Abstract
To promote significant pedagogical change, the most successful teacher education programmes for the global south happen in the school context. This paper is based on a pre-pilot intervention study of an international education development programme in Bangladesh. Technology-enhanced learning, in this case the use of the Apple® iPod® (iPod touch®), was used to support teachers’ teaching and learning in their school contexts. This paper presents evidence to demonstrate how such school-based technology-enhanced support systems impact on classroom practice and help teachers’ professional development. Using the case of a pre-pilot intervention in the Underprivileged Children’s Educational Programs schools, it explores the teachers’ professional development by analysing interviews with the teachers who were participating in the pre-pilot intervention programme, and draws the conclusion from the collected data that school-based teachers’ professional development through technology-enhanced learning is contributing significantly to in-service training in a resource-constrained context.
Acknowlegments
The authors would like to thank UKAID for funding the EIA programme and the UCEP Bangladesh authority for allowing them to carry out the research in schools. They are also very thankful to their colleagues from the EIA Base Office in Dhaka, Bangladesh who supported them enormously during the fieldwork. The authors are also very grateful to two colleague TDCs from EIA Base Office, Mohammad Arifuzzaman and Yeasmin Ali, for working with the lead author during fieldwork.

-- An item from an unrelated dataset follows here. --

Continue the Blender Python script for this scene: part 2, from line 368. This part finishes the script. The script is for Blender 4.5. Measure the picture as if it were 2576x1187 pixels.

They also thank the school administrators and, most of all, the teachers who took part in research activities and helped us to start to understand their professional development contexts.
Notes
1. The head of the UCEP school is called School Administrator, though the head of the school in the mainstream education system is called the head teacher.
2. Teacher Development Coordinators are the main implementers of the EIA intervention. They have been trained by the Open University EIA team to train the teachers.